ACORN acknowledged to ProPublica that its registration drive, which in Michigan has signed up some 210,000 mostly low-income, urban voters, has produced some fraudulent applications. Michael Slater, executive director of Project Vote, which supervises "quality control" and legal issues for ACORN's drive, attributed problems to two basic causes: voter confusion and occasional bad employees.
He said, for example, that voters may not understand that they should register only once if they haven't moved. Some sign up again, thinking it couldn't hurt to be sure, so they generate seemingly suspect "duplicate" forms. Organizations can't catch these because they don't have access to states' registered-voters databases.
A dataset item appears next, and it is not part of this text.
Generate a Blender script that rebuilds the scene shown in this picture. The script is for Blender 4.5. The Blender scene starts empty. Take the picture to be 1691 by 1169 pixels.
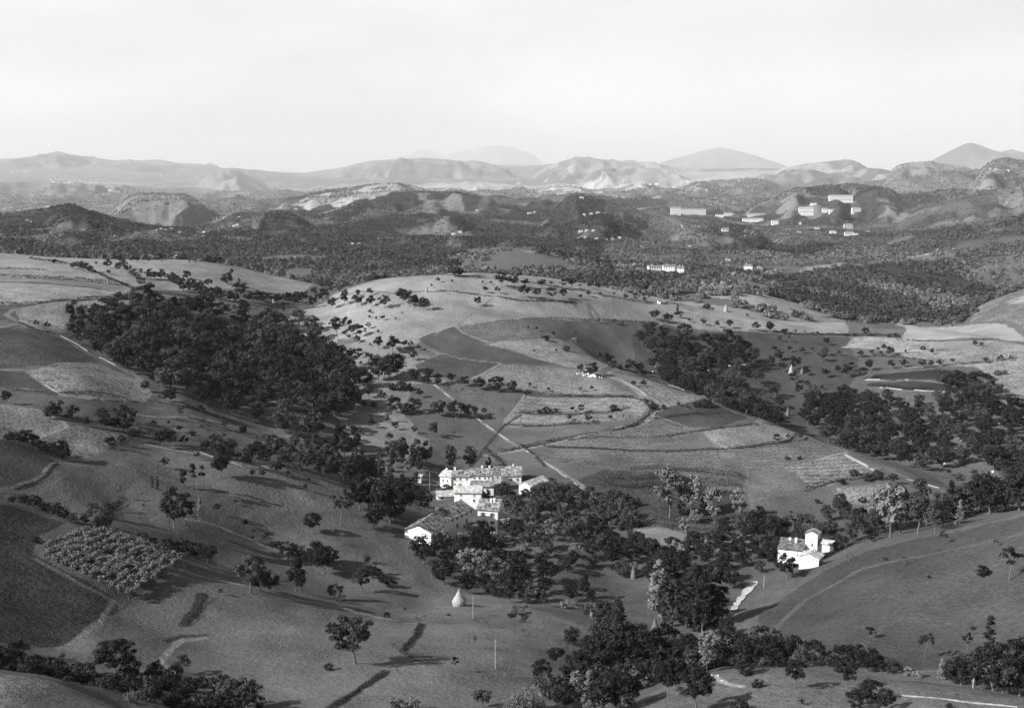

Despite some elaborate quality-control measures Slater described, he said some mistakes slip by. He also said that, out of some 1,000 canvassers nationwide, who are paid $10 or less per hour, some will turn out to be cheaters. He could not provide an error rate, but he said ACORN was cooperating with law enforcement investigations of certain canvassers in six states. His list did not include Michigan.
Secretary Land's office did not respond to ProPublica's queries about how the state is addressing suspected registration fraud. Spokesperson Chesney told the Detroit Free Press, "There appears to be a sizeable number of duplicate and fraudulent applications. And it appears to be widespread."
ACORN's Michigan director David Lagstein told ProPublica that ACORN itself flagged most of the registration flaws in Michigan. He said the group's policy is to hand in even questionable applications, leaving it to election officials to determine their validity. (ProPublica is committed to "entirely non-partisan and non-ideological" reporting, but skeptics can read a Times piece, here, that notes that ACORN has been supported by ProPublica's funders.)
Last Monday Obama lawyer Bauer foreshadowed the next day's lawsuit with a somewhat philosophical blog post: "Is all pre-election litigation over voting rights or election administrative matters the same?" After filing the case, he answered his own question. Lawsuits seeking to protect voters are categorically better than those that would screen some out, he said.